Using the material below, copy every line where "Blender" appears.

Dataset entries:
· · · · · · ·

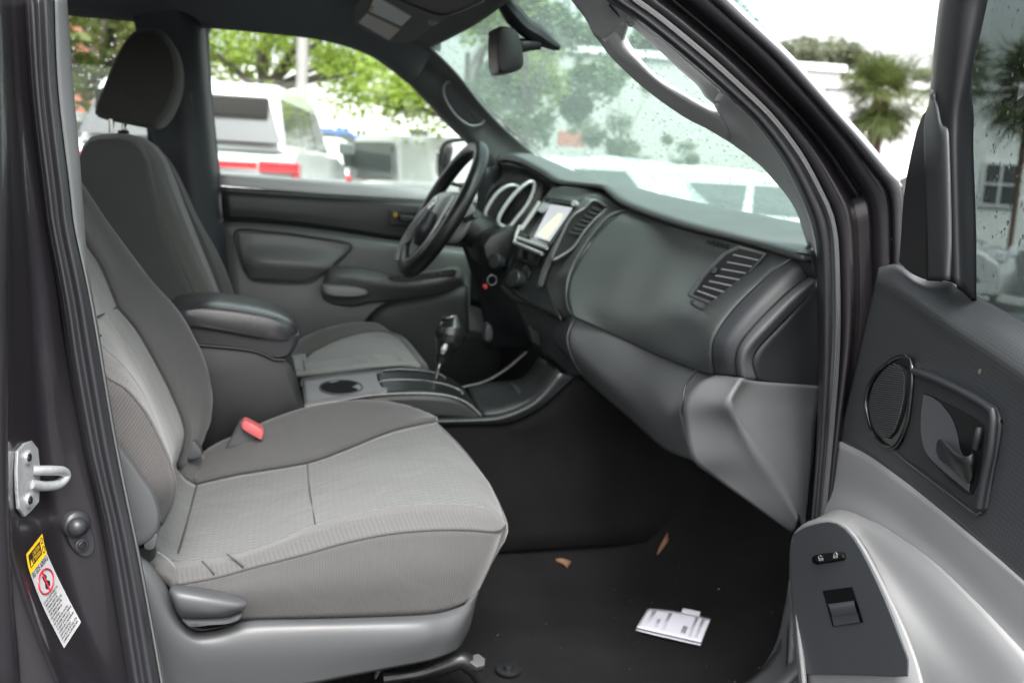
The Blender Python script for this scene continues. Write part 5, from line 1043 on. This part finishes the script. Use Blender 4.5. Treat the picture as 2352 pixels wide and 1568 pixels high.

· · · · · · ·

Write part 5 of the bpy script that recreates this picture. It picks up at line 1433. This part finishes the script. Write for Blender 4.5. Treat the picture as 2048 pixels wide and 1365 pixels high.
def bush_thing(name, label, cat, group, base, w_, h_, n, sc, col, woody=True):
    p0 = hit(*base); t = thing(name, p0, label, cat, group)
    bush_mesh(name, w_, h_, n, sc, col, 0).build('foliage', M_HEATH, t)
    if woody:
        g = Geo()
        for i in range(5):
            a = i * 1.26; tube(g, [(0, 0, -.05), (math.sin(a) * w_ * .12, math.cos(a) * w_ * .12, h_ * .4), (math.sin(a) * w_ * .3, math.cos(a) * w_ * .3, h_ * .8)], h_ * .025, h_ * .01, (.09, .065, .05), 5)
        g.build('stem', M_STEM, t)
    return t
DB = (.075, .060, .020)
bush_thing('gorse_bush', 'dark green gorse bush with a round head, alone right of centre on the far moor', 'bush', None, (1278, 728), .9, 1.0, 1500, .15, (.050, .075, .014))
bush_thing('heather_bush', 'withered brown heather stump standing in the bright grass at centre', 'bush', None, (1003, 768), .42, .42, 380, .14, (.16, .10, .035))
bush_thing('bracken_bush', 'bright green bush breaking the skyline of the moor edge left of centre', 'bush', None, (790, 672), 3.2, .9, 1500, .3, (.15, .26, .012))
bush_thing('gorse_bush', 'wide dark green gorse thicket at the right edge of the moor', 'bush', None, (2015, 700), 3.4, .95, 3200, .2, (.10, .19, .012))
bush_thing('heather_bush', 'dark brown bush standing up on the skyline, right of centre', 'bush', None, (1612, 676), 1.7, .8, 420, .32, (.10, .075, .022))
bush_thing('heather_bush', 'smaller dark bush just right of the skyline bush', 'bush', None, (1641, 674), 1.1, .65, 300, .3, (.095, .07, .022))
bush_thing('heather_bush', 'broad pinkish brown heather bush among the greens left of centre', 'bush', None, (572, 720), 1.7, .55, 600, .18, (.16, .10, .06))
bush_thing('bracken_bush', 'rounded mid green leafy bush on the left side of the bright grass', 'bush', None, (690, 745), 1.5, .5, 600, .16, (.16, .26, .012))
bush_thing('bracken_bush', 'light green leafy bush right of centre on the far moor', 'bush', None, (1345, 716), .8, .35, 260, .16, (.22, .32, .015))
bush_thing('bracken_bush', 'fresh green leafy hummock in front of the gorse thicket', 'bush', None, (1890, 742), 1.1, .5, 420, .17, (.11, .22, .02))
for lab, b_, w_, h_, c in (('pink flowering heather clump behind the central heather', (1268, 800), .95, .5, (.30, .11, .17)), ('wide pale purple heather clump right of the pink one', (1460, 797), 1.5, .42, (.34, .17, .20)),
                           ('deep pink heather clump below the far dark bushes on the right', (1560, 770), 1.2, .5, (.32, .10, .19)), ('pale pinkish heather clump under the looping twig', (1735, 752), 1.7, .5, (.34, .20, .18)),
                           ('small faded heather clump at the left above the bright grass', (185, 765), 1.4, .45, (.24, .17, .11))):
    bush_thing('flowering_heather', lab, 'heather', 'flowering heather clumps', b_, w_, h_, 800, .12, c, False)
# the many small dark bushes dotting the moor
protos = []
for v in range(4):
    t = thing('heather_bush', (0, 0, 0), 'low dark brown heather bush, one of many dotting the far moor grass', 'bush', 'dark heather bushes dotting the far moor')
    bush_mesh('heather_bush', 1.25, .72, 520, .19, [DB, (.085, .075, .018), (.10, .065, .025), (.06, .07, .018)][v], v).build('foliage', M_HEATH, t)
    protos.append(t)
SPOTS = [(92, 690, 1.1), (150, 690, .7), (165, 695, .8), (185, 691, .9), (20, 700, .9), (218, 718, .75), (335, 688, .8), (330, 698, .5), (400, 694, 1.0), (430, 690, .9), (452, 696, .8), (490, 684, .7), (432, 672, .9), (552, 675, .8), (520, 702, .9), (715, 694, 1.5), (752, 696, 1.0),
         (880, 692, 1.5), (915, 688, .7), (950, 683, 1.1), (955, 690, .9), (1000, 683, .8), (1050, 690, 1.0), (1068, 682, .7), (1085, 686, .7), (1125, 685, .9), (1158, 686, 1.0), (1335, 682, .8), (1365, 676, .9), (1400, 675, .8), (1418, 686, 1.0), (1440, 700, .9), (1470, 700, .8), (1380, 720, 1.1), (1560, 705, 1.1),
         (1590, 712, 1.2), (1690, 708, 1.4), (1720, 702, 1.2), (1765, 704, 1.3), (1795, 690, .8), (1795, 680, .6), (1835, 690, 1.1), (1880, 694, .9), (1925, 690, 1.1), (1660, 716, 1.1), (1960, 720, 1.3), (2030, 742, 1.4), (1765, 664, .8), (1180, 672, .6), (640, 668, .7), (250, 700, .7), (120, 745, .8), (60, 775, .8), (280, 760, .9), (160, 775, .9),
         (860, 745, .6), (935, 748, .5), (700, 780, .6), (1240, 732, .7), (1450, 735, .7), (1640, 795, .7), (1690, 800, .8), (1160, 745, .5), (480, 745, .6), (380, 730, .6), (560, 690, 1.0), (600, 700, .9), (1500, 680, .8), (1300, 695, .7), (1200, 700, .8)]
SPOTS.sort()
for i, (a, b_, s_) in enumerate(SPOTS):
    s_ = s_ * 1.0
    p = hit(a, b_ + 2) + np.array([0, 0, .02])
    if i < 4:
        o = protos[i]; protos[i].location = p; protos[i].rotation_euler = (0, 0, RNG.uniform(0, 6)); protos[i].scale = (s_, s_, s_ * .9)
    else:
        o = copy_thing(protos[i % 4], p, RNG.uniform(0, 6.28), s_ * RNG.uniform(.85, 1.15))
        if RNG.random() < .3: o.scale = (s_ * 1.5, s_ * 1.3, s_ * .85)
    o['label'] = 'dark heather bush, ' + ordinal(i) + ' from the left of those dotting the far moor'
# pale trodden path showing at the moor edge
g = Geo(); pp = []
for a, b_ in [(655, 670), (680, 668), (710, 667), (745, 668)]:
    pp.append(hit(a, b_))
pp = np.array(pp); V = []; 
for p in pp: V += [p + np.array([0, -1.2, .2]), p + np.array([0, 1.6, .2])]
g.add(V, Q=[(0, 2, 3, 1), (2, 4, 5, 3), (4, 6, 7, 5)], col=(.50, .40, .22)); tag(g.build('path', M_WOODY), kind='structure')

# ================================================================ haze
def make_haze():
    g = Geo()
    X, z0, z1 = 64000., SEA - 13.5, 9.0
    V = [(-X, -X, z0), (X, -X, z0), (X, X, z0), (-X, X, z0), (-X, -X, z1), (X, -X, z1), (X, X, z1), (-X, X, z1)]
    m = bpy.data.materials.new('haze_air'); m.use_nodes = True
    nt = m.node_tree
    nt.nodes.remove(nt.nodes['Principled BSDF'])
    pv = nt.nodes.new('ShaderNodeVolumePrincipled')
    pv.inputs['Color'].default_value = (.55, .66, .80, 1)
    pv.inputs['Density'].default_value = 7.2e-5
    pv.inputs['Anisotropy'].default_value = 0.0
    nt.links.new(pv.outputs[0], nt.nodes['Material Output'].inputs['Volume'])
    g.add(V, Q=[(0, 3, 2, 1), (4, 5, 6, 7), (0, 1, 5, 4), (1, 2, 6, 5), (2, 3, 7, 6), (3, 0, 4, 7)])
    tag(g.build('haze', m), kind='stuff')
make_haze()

· · · · · · ·

Response to the exercise:
The Blender Python script for this scene continues. Write part 5, from line 1043 on. This part finishes the script. Use Blender 4.5. Treat the picture as 2352 pixels wide and 1568 pixels high.
Write part 5 of the bpy script that recreates this picture. It picks up at line 1433. This part finishes the script. Write for Blender 4.5. Treat the picture as 2048 pixels wide and 1365 pixels high.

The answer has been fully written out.